Zelfs bij bètawetenschappelijke publicaties kun je uit het taalgebruik de kans afleiden dat de auteurs frauderen met hun data. In principe moet je een algoritme kunnen schrijven dat manusctripten hier op checkt, stellen Stanford-onderzoekers David Markowitz en Jeff Hancock.

Ze stellen dat wetenschappelijke fraudeurs geen haar beter zijn dan andere leugenaars, en instinctief proberen de aandacht af te leiden van hun bedrog.

Om die theorie te testen analyseerden ze 253 voornamelijk biomedische publicaties uit de PubMed-database die tussen 1973 en 2013 waren teruggetrokken wegens datamanipulatie. Ze vergeleken ze met 253 bonafide publicaties uit dezelfde tijdschriften en jaren, en met 62 publicaties die waren teruggetrokken om andere redenen, zoals ethische bezwaren.

Als meetlat gebruikten ze een zelfgemaakte ‘obfuscation index’(zeg maar versluieringsindex) die punten gaf voor onder meer onleesbaar taalgebruik, vakjargon en positieve uitingen.

In het Journal of Language and Social Psychology melden ze nu dat fraudeurs inderdaad gemiddeld hoger scoren. Het onderscheid is subtiel: zo ligt het gebruik van jargon gemiddeld 1,5% hoger. Maar per artikel zijn dat toch nog 60 moeilijke woorden extra. Op juichtermen bezuinigen fraudeurs juist, wellicht om te voorkomen dat de lezer er jeuk van krijgt en extra kritisch wordt.

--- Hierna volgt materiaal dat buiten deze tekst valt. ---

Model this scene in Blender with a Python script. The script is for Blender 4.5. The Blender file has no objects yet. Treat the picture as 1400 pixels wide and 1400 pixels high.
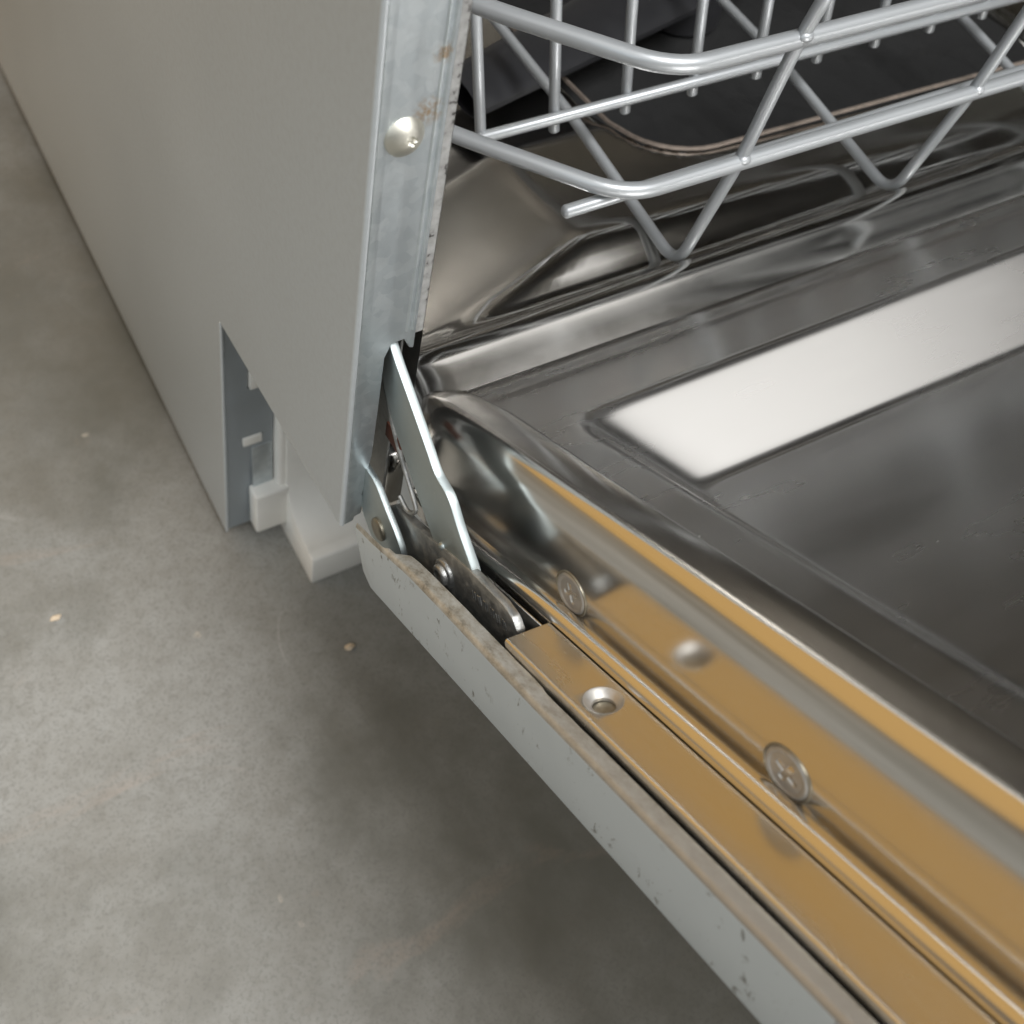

Opvallend is ook dat fraudeurs gemiddeld méér literatuurverwijzingen geven. Volgens de auteurs doen ze dat misschien wel om te zorgen dat alles natrekken zo veel mogelijk tijd kost.

Ze denken overigens niet dat een eventueel anti-fraude-algoritme er snel zal komen. De huidige analyse is nog lang niet verfijnd genoeg en genereert veel te veel vals-positieve uitslagen. Bovendien is wetenschap altijd een kwestie van onderling vertrouwen geweest, en systematisch testen zou dat vertrouwen kunnen ondermijnen.

Of het ook werkt bij auteurs die niet in hun eigen taal schrijven is trouwens ook een leuke vraag. Kan zo’n algoritme verschil zien tussen bewust versluierend taalgebruik en onbewust beroerd Engels?